• Written request: Locate the string "More" in the records below. Copy every line where it occurs.

Scene modeling code data
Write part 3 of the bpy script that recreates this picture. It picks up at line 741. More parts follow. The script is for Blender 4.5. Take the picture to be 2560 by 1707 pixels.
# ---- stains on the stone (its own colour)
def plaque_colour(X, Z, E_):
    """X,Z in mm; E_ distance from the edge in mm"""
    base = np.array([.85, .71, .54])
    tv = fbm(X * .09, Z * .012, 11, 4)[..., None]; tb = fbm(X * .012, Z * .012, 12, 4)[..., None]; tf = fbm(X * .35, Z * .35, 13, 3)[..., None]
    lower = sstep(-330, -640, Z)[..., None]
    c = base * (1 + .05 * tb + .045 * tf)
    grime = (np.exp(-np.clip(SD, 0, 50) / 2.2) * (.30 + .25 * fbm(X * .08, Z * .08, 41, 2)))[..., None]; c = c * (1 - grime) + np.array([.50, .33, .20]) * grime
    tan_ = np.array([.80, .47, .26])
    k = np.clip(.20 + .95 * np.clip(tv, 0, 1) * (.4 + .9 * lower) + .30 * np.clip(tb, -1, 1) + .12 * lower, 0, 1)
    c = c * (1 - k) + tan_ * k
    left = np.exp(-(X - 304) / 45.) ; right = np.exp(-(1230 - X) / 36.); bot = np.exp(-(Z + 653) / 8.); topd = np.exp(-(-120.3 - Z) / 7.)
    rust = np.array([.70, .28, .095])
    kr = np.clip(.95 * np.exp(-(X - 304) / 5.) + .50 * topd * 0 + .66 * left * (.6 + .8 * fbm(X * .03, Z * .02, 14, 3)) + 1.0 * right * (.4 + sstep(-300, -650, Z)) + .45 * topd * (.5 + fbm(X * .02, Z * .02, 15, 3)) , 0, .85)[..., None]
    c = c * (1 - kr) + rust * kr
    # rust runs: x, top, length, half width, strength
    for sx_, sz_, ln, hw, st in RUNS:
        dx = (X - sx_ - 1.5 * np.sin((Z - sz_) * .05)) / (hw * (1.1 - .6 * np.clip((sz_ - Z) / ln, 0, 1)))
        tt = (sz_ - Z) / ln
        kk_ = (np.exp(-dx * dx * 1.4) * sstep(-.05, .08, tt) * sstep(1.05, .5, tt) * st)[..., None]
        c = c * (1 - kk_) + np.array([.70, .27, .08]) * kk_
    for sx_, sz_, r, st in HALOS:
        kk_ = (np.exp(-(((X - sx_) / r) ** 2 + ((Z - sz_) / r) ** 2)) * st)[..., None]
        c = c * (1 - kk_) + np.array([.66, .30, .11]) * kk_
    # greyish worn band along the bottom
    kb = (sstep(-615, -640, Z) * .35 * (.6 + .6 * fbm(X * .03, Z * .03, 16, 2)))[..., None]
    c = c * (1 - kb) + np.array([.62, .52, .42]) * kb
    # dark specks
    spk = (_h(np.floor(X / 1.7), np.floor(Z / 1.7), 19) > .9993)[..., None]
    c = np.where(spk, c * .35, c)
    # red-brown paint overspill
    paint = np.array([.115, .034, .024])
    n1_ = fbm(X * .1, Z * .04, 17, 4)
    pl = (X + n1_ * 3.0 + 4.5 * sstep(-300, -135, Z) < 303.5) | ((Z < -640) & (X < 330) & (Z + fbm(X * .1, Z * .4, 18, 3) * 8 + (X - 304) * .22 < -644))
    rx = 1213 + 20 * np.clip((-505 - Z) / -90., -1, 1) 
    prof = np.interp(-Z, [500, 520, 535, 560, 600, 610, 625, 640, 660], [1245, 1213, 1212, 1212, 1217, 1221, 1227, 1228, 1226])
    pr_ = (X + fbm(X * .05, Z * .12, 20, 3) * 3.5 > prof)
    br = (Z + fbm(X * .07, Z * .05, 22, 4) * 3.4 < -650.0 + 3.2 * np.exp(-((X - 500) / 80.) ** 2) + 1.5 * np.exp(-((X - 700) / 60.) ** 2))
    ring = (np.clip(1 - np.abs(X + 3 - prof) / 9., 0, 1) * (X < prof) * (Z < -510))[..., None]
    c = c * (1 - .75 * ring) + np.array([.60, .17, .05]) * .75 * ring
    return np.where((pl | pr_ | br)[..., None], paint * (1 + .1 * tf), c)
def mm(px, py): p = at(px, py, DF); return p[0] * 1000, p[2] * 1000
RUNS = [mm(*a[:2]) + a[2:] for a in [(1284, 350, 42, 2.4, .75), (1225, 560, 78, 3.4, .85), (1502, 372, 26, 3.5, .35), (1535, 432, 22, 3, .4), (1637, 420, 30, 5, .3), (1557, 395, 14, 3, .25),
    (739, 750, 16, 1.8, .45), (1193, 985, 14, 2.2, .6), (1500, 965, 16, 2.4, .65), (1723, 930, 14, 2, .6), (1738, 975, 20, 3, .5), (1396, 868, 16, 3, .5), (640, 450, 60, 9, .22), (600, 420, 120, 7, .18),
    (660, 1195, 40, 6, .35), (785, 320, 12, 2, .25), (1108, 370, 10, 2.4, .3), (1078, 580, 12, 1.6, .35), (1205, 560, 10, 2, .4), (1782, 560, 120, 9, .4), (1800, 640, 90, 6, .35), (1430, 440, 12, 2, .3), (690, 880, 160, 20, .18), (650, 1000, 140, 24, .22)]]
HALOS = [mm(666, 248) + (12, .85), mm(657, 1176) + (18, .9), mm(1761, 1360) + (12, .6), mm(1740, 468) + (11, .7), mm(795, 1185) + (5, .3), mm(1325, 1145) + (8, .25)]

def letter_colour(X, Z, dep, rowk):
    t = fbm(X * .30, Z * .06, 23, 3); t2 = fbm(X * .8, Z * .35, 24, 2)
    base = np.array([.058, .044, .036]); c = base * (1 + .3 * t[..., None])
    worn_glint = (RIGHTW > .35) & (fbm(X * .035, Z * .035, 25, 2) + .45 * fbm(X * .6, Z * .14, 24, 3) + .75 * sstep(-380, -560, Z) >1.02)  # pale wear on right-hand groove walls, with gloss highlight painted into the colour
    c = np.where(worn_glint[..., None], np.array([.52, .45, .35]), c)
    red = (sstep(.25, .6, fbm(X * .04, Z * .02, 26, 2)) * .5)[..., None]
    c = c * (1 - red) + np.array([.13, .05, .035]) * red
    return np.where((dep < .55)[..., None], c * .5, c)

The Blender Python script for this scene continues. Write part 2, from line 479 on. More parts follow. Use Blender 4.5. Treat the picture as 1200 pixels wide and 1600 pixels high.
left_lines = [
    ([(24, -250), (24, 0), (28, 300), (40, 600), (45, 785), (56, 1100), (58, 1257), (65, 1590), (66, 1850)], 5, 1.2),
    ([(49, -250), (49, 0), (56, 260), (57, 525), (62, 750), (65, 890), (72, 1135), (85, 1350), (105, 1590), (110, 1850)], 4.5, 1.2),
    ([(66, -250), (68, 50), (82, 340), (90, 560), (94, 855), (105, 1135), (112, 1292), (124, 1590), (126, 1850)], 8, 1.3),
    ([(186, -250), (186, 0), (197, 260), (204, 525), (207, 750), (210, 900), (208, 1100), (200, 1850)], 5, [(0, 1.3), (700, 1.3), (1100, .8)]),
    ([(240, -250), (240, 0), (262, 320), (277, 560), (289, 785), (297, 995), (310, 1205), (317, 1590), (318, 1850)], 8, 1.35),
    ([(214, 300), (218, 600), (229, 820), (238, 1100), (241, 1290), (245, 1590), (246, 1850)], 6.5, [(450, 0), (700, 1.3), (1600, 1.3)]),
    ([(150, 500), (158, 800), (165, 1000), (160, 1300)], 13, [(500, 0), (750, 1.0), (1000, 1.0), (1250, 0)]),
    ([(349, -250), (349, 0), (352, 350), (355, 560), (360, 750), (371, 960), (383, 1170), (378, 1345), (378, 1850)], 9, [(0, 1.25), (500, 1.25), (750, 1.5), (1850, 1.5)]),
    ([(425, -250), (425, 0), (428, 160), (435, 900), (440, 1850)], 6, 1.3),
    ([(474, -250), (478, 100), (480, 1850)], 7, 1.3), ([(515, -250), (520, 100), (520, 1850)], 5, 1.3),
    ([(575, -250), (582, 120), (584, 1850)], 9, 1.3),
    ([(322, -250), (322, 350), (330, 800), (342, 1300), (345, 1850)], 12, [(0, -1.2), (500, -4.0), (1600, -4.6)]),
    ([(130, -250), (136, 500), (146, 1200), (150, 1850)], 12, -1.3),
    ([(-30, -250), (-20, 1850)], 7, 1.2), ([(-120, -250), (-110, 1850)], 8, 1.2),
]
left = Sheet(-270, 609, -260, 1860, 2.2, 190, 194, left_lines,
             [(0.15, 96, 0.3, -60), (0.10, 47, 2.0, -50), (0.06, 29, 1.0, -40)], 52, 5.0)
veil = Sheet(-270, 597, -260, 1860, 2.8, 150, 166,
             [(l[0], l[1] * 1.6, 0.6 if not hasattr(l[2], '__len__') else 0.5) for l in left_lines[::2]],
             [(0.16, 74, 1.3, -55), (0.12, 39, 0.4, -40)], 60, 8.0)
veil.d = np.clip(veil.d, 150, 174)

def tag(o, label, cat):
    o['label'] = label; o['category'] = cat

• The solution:
Write part 3 of the bpy script that recreates this picture. It picks up at line 741. More parts follow. The script is for Blender 4.5. Take the picture to be 2560 by 1707 pixels.
The Blender Python script for this scene continues. Write part 2, from line 479 on. More parts follow. Use Blender 4.5. Treat the picture as 1200 pixels wide and 1600 pixels high.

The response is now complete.